Posted by: Benn | June 22, 2012 at 09:57 AM
As to the food desert issue, Benn, it's an important issue that seems entirely unrelated. While I don't agree with the proposed legislation that minors shouldn't be allowed to set foot in a liquor store, I don't believe that continuing to let them in solves the food desert problem--unless those liquor stores are actually selling fresh produce. But the proposed legislation doesn't help, either, unless it mandates that every closed liquor store is replaced by an organic food market.
If you want to advocate for healthy food options in poor neighborhoods, please do. It's an important issue. But they're not going to magically appear either by putting other types of business owners out of business or by letting kids buy continue to buy the grape soda and bugles stacked up next to the Miller Light.

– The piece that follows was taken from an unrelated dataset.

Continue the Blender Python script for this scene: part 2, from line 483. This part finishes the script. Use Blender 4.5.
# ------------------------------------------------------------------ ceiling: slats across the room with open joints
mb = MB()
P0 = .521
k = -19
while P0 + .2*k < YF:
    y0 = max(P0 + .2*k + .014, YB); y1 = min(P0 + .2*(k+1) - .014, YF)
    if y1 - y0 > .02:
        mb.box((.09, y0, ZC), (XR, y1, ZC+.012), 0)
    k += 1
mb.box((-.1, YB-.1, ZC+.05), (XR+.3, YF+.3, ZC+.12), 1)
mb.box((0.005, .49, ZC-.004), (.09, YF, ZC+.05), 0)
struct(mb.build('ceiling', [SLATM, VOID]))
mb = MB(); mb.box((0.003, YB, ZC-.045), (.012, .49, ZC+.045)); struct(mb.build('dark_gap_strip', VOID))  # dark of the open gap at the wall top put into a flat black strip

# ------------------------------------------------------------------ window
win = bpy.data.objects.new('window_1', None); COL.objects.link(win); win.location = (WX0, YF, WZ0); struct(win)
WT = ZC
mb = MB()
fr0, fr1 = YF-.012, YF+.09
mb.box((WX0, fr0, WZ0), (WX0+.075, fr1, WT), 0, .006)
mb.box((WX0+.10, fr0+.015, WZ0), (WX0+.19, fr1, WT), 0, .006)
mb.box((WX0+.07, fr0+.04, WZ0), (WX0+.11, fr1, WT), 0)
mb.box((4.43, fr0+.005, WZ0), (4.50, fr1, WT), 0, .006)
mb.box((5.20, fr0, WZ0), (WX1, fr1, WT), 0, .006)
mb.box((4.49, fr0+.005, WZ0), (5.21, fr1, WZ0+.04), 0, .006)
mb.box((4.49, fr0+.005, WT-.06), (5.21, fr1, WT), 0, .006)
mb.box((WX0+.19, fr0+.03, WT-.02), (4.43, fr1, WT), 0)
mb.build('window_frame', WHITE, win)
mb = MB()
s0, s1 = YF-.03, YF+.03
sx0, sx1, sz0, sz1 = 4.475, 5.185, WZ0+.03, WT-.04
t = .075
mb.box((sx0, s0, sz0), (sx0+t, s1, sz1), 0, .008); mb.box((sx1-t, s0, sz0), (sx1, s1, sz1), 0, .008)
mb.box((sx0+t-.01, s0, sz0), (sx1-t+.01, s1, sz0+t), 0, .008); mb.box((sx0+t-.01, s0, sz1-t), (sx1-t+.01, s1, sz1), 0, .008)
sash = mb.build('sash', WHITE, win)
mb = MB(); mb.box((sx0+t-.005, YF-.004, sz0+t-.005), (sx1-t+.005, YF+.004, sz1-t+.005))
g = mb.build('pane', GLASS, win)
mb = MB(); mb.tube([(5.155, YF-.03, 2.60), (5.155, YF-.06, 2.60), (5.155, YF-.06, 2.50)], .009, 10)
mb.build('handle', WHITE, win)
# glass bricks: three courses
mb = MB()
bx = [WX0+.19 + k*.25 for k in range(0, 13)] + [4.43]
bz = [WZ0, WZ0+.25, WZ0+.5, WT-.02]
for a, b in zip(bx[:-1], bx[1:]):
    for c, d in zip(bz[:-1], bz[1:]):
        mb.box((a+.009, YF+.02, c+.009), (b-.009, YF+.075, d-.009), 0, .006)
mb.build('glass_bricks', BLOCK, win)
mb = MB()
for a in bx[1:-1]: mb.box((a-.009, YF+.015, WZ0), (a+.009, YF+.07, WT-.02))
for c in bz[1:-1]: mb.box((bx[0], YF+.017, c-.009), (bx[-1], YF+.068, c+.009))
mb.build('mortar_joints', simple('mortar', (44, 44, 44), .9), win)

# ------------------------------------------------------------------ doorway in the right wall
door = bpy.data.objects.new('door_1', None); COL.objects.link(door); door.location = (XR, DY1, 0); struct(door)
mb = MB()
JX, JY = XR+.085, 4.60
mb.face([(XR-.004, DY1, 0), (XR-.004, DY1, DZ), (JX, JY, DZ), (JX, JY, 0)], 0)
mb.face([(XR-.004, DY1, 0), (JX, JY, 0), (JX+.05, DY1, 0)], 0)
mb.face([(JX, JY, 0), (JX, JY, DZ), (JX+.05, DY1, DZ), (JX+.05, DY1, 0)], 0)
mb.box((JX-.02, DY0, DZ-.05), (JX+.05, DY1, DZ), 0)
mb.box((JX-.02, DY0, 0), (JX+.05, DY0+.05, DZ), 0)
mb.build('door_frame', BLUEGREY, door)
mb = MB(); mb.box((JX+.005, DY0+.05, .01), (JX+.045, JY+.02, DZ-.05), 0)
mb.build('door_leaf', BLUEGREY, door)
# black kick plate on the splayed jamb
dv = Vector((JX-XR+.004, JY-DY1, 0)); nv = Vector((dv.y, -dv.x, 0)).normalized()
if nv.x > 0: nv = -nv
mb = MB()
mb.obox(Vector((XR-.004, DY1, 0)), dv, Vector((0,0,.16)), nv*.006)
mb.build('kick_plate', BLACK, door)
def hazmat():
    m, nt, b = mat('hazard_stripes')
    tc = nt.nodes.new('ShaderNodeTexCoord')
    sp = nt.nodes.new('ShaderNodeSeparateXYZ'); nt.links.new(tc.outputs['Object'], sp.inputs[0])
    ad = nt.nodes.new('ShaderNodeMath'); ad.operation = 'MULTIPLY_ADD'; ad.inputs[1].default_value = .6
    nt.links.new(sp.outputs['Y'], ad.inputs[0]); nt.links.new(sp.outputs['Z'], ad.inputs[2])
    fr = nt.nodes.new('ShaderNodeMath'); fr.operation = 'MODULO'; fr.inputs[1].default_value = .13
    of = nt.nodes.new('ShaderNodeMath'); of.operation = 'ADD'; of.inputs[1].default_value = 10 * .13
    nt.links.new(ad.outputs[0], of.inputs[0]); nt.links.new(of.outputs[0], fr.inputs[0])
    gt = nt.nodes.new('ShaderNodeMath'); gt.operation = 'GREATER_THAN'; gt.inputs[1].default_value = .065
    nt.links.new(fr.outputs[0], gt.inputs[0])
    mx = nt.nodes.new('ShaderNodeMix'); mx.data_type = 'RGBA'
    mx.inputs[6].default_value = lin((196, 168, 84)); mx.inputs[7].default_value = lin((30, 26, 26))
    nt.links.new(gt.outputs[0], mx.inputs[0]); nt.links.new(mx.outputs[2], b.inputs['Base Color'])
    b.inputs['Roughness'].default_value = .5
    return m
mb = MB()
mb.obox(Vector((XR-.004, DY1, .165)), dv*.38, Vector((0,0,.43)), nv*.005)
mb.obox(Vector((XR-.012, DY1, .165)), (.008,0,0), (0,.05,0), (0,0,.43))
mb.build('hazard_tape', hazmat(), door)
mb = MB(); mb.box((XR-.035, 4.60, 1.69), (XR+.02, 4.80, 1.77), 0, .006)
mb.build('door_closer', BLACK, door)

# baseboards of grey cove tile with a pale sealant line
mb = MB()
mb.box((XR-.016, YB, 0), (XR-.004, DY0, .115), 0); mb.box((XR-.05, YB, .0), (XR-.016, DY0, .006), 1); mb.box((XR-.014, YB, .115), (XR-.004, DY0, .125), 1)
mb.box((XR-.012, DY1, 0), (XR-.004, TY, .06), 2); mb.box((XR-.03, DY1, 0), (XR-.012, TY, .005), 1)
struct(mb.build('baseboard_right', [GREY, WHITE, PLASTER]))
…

Posted by: RA | June 22, 2012 at 10:24 AM
I agree. The food issue isn't entirely related. But I have been in some liquor stores in city neighborhoods that do sell a small amount of food. When I lived in Fells Point, my corner liquor store also carried eggs, milk, lunch meats, bread. But make no mistake, it was still a primarily a liquor store. But there were no other food options for blocks around.
As lousy as it was, even the Hampden Food Market (it's primary revenue was liquor sales, scratch offs and poker machines) sold food (before it became a good restaurant). I've been in many corner liquor stores that do sell things besides just chips and candy - like bananas, oranges, etc.
I'm not trying to advocate for food options here. That is a larger, far more complex conversation. I am simply pointing out that in some neighborhoods, corner liquor stores have grown to serve the community by selling food where no other options exist. And that Mosby's legislation, while I understand and appreciate the intent, is hostile to that and will result in those businesses reconsidering how much of their square footage they are dedicating to non-liquor sales.